Sane letture sportive: dal Corriere.it «Così Bartali in bici portava ai conventi i documenti salva-ebrei»

Per la nostra rubrica "Sane letture sportive" pubblichiamo oggi un altro interessante articolo tratto dal Corriere.it del 28/01/09 dal titolo "Così Bartali in bici portava ai conventi i documenti salva-ebrei", dove si parla del grande uomo e ciclista Gino Bartali che rischiò più volte la vita per salvare quella di centinaia di persone durante la seconda guerra mondiale.

Per chi vuole leggere l'articolo direttamente dal sito Corriere.it, ecco il link da cliccare http://www.corriere.it/cronache/09_gennaio_28/bartali_ebrei_4ca4d364-ed19-11dd-b7f1-00144f02aabc.shtml

Ricordo a tutti che al 4° Gagliarda's Day, lunedì 29 giugno, avremo ospiti il ciclista e giornalista Paolo Alberati e Andrea Bartali, figlio di Gino, in un incontro dal titolo "Gino Bartali - Mille diavoli in corpo" dove oltre a ripercorrere la vita e le vittorie sportive del grande ciclista toscano, sveleremo numerosissimi particolari inediti della vita privata e pubblica del Bartali uomo, quello intimo, ai più sconosciuto.

Buona lettura a tutti.

Andrea Falcioni


«Così Bartali in bici portava ai conventi i documenti salva-ebrei»

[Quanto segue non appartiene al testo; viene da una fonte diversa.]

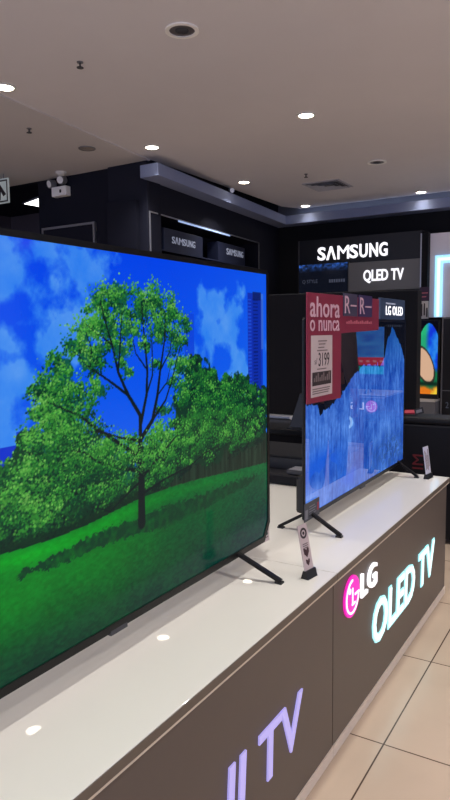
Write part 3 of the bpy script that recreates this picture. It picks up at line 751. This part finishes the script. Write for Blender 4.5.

ROMA — Suor Alfonsina e suor Eleonora guardavano fuori, attraverso le fessure della Ruota degli Innocenti, e vedevano due gambe muscolose che uscivano da un paio di pantaloni attillati e corti. Sussurravano un nome, «Bartali», perché la fama aveva valicato le mura del monastero di San Quirico, clausura per clarisse. Gino Bartali, che aveva vinto il Giro d'Italia nel '36 e nel '37 e il Tour nel '38, per almeno 40 volte, dopo l'8 settembre 1943, salì a San Quirico in Assisi, tra San Francesco e il Vescovado, con la sua Legnano rossa e verde. Nascosti nella canna, sotto il sellino o dentro le impugnature del manubrio, portava foto e documenti di ebrei. Documenti da falsificare, per permettere le fughe. Partiva da Firenze, faceva più di 200 chilometri di strade secondarie e di montagna, addosso una maglia con scritto «Bartali».
Qualche volta lo fermarono, i tedeschi, a un posto di blocco, ma finiva che gli facevano domande di ciclismo. A San Quirico Bartali consegnava alla madre superiora carte e foto, che poi venivano portate in una tipografia, lì dietro, tre minuti di buon passo. Gli ebrei ottenevano così le identità necessarie a circolare e a raggiungere l'Abruzzo, oltre la linea Gustav, nell'Italia già liberata. Il primogenito di Bartali, Andrea, è andato ad Assisi, ha ritrovato le suorine, utranovantenni, e i luoghi di queste imprese non sportive del padre. È andato a ricercare la tipografia, ha trovato al suo posto uno degli innumerevoli negozi di souvenir di Assisi, ma dentro c'era ancora la stampatrice che servì a salvare le vite di centinaia di ebrei. E lo stesso percorso era già stato compiuto da Riccardo Nencini, presidente del Consiglio regionale toscano, segretario del Partito socialista e nipote del campione che fu considerato l'erede di Bartali, Gastone Nencini: «La nuova madre superiora ci fece leggere il diario della superiora di quei tempi, dove erano annotate le visite di Bartali», racconta. E Andrea Bartali dice: «A proposito delle polemiche su Pio XII e gli ebrei, io credo che fosse necessario il permesso papale per far entrare uomini in un convento di clausura».
Bartali era un militante dell'Azione cattolica e tramite monsignor Elia Dalla Costa entrò in contatto con l'organizzazione Delasem, che assisteva i profughi ebrei. Talvolta, a metà strada tra Firenze e Assisi, fermava la bici alla stazione di Terontola. Come in un film, il suo arrivo calamitava le persone presenti, i soldati tedeschi e italiani intervenivano per disperdere l'assembramento e gruppi di ebrei e di perseguitati politici venivano fatti salire sui treni. Quest'anno, in quella stazione, è stata scoperta una lapide in ricordo di Bartali. «Prima dei viaggi verso Assisi — racconta Andrea Bartali — papà aveva fatto molti "allenamenti" andando in bicicletta da Firenze fino a Genova. A Genova gli venivano consegnati dei fondi che venivano da conti depositati in Svizzera da ebrei di tutto il mondo e lui li portava a Firenze».
Il presidente Ciampi diede la medaglia d'oro al merito civile a Bartali per aver protetto l'esistenza di almeno 800 ebrei.